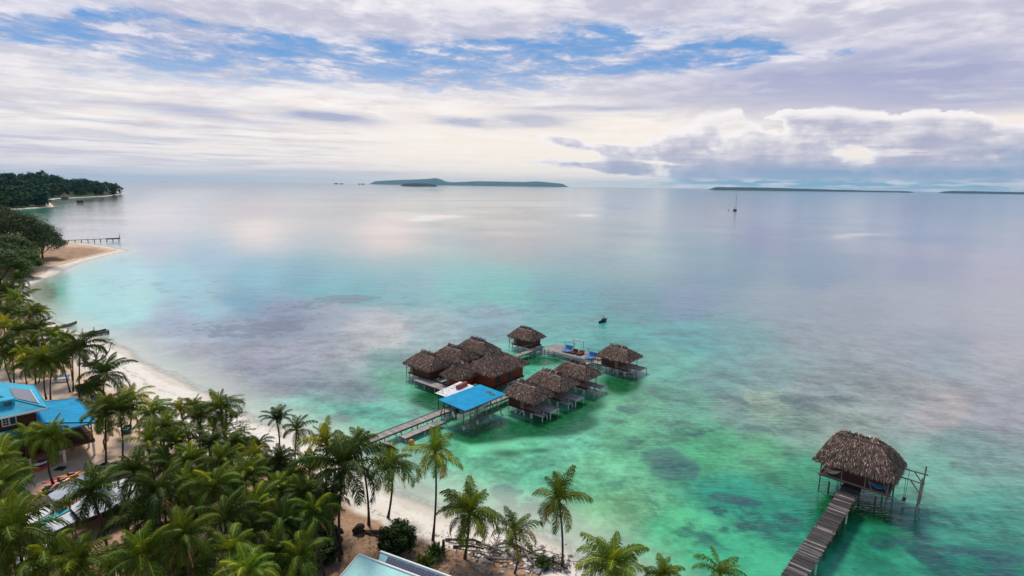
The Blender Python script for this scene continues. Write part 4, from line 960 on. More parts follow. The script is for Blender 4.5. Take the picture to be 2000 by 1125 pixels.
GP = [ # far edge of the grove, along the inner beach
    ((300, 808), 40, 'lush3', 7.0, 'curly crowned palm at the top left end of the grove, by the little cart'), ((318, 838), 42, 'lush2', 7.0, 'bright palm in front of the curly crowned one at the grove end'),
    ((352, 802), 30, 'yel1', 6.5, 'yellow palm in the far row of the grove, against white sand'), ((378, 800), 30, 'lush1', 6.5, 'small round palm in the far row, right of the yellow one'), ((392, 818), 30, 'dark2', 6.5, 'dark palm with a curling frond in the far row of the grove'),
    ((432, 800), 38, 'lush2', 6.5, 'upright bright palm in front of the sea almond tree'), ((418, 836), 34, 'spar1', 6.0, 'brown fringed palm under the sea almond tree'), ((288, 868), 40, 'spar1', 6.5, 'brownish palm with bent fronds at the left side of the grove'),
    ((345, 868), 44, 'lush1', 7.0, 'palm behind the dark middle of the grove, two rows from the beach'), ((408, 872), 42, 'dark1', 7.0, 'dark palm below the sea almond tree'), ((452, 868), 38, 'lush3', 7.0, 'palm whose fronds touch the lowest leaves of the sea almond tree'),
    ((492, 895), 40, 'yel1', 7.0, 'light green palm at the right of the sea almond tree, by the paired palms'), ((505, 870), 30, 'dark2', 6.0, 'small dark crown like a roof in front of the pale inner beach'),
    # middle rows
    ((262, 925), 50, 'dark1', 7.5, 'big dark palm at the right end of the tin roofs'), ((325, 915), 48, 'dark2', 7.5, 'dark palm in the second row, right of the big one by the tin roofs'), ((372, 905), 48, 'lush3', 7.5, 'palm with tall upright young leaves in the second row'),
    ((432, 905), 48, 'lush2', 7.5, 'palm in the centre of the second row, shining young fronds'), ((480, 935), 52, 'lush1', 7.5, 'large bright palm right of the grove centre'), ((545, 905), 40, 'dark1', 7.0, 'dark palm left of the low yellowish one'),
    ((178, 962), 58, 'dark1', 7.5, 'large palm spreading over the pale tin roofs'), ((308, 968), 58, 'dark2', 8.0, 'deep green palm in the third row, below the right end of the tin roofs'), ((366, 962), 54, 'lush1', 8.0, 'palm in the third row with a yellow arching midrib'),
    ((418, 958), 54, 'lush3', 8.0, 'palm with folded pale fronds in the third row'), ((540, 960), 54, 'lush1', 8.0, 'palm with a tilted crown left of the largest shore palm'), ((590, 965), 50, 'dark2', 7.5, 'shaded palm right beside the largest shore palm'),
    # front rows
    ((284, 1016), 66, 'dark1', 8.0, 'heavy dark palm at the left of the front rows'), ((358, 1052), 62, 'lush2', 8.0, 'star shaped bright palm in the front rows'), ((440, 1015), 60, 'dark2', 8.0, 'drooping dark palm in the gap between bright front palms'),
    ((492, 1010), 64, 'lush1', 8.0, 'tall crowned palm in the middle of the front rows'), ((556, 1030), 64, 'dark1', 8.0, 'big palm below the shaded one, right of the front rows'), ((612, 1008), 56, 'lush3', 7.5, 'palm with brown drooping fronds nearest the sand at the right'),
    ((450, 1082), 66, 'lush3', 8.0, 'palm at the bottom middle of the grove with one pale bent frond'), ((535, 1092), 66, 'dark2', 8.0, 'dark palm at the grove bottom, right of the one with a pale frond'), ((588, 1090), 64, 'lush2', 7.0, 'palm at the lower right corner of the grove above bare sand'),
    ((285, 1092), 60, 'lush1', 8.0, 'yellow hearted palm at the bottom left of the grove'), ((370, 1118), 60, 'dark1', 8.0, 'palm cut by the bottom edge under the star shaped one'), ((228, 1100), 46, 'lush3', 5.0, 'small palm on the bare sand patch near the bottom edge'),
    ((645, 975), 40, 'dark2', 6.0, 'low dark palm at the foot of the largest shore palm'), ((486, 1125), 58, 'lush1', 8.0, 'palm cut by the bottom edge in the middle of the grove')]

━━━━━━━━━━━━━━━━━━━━

▸ **Exercise goal**: In your copy of the listing above, reproduce each line exactly and omit all pictures.

▸ **Written solution**:
The Blender Python script for this scene continues. Write part 4, from line 960 on. More parts follow. The script is for Blender 4.5. Take the picture to be 2000 by 1125 pixels.
GP = [ # far edge of the grove, along the inner beach
    ((300, 808), 40, 'lush3', 7.0, 'curly crowned palm at the top left end of the grove, by the little cart'), ((318, 838), 42, 'lush2', 7.0, 'bright palm in front of the curly crowned one at the grove end'),
    ((352, 802), 30, 'yel1', 6.5, 'yellow palm in the far row of the grove, against white sand'), ((378, 800), 30, 'lush1', 6.5, 'small round palm in the far row, right of the yellow one'), ((392, 818), 30, 'dark2', 6.5, 'dark palm with a curling frond in the far row of the grove'),
    ((432, 800), 38, 'lush2', 6.5, 'upright bright palm in front of the sea almond tree'), ((418, 836), 34, 'spar1', 6.0, 'brown fringed palm under the sea almond tree'), ((288, 868), 40, 'spar1', 6.5, 'brownish palm with bent fronds at the left side of the grove'),
    ((345, 868), 44, 'lush1', 7.0, 'palm behind the dark middle of the grove, two rows from the beach'), ((408, 872), 42, 'dark1', 7.0, 'dark palm below the sea almond tree'), ((452, 868), 38, 'lush3', 7.0, 'palm whose fronds touch the lowest leaves of the sea almond tree'),
    ((492, 895), 40, 'yel1', 7.0, 'light green palm at the right of the sea almond tree, by the paired palms'), ((505, 870), 30, 'dark2', 6.0, 'small dark crown like a roof in front of the pale inner beach'),
    # middle rows
    ((262, 925), 50, 'dark1', 7.5, 'big dark palm at the right end of the tin roofs'), ((325, 915), 48, 'dark2', 7.5, 'dark palm in the second row, right of the big one by the tin roofs'), ((372, 905), 48, 'lush3', 7.5, 'palm with tall upright young leaves in the second row'),
    ((432, 905), 48, 'lush2', 7.5, 'palm in the centre of the second row, shining young fronds'), ((480, 935), 52, 'lush1', 7.5, 'large bright palm right of the grove centre'), ((545, 905), 40, 'dark1', 7.0, 'dark palm left of the low yellowish one'),
    ((178, 962), 58, 'dark1', 7.5, 'large palm spreading over the pale tin roofs'), ((308, 968), 58, 'dark2', 8.0, 'deep green palm in the third row, below the right end of the tin roofs'), ((366, 962), 54, 'lush1', 8.0, 'palm in the third row with a yellow arching midrib'),
    ((418, 958), 54, 'lush3', 8.0, 'palm with folded pale fronds in the third row'), ((540, 960), 54, 'lush1', 8.0, 'palm with a tilted crown left of the largest shore palm'), ((590, 965), 50, 'dark2', 7.5, 'shaded palm right beside the largest shore palm'),
    # front rows
    ((284, 1016), 66, 'dark1', 8.0, 'heavy dark palm at the left of the front rows'), ((358, 1052), 62, 'lush2', 8.0, 'star shaped bright palm in the front rows'), ((440, 1015), 60, 'dark2', 8.0, 'drooping dark palm in the gap between bright front palms'),
    ((492, 1010), 64, 'lush1', 8.0, 'tall crowned palm in the middle of the front rows'), ((556, 1030), 64, 'dark1', 8.0, 'big palm below the shaded one, right of the front rows'), ((612, 1008), 56, 'lush3', 7.5, 'palm with brown drooping fronds nearest the sand at the right'),
    ((450, 1082), 66, 'lush3', 8.0, 'palm at the bottom middle of the grove with one pale bent frond'), ((535, 1092), 66, 'dark2', 8.0, 'dark palm at the grove bottom, right of the one with a pale frond'), ((588, 1090), 64, 'lush2', 7.0, 'palm at the lower right corner of the grove above bare sand'),
    ((285, 1092), 60, 'lush1', 8.0, 'yellow hearted palm at the bottom left of the grove'), ((370, 1118), 60, 'dark1', 8.0, 'palm cut by the bottom edge under the star shaped one'), ((228, 1100), 46, 'lush3', 5.0, 'small palm on the bare sand patch near the bottom edge'),
    ((645, 975), 40, 'dark2', 6.0, 'low dark palm at the foot of the largest shore palm'), ((486, 1125), 58, 'lush1', 8.0, 'palm cut by the bottom edge in the middle of the grove')]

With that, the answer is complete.